The Road (2006), in many ways, bucks many expectations one might have about post-apocalyptic literature. I think that can be considered true of the rest of author Cormac McCarthy’s works. He is a writer who firmly grounds most of his works in genre fiction. Blood Meridian (1985) is a western novel. Child of God (1973) is a serial killer novel. Suttree (1979) is a southern gothic novel. But all of his works established in firm genre boundaries continue to explode notions readers may have of those genres. Blood Meridian is a western novel, but in many ways is the antithesis of the classic western as seen in novels like Owen Wister’s The Virginian (1902). It is unrelentingly violent and barbaric, and there is no notion of a battle of good and evil.
The Road also explodes the notion of post-apocalyptic literature. Whereas novels such as The Stand (1978) by Stephen King and The Day of the Triffids (1951) by John Wyndham focus on what comes after the fall of society, and how one could possibly reconstitute a society, McCarthy’s work has no interest in that at all. At its core, The Road is simply about the relationships between fathers and sons, and the ways sons idolize their fathers into being heroes they may not be, and how those notions of heroism conflict with reality. In fact, this central theme doesn’t really need the post-apocalyptic genre for it to be a great novel, but the added sense of desolation, horror and the will to survive accelerate these notions and put them in stark contrast with the unrelenting darkness that the two main characters are surrounded by. It is without a doubt this element of the novel that I most enjoyed, and that I got the most emotional response to. I had a deep, human, guttural response to this work that I simply never had with Blood Meridian.

As for the post-apocalyptic setting, McCarthy conjures up a world entirely his own. It is a world in which nothing grows because nothing can take root in the soil. It is a world in which what is left of humankind struggles to survive on what has been left behind. It is a world in which humankind has turned on itself, and use each other for food. It is unrelentingly dark and a world full of horror and despair. There are moments in the novel which are genuinely sickening and terrifying. The most memorable and shocking of moments for me had to be when the man and the boy come across a seemingly empty house. They find several mattresses and a pile of clothes within. Then they find a basement filled with a dozen starving naked men, women and children. And one man with a leg missing. As the owners of the house arrive, the readers cannot help but connect the dots. The basement is a pantry, and these people are the livestock on which the homeowners are living on. McCarthy never points this out deliberately. He leaves the image there to gather in the mind of the reader, and when the pieces finally click the horror is all the more terrifying.

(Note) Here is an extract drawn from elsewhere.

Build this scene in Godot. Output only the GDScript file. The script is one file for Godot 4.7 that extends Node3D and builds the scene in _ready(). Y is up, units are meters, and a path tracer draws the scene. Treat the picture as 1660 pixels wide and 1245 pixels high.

The Road is without a doubt one of the most engrossing, absorbing, and emotional post-apocalyptic novels you’ll read. Whilst I hesitate to consider The Road as a literary classic like McCarthy’s own Blood Meridian, I will consent that an argument can be made. Ultimately, only time will tell whether The Road has the staying power that Blood Meridian does. It is very much a novel of the times. In a world in which 9/11 and the Paris Attacks can happen, it is very easy to slip into the worn and wearied shoes of the man and the boy and live in a state of constant fear. However, whilst the novel is depressing and bleak, these characters “carry the fire.” And whilst society probably won’t be able to reconstitute itself within the realms of the novel, it is some small comfort to know that human kindness and compassion can survive the most apocalyptic of environments.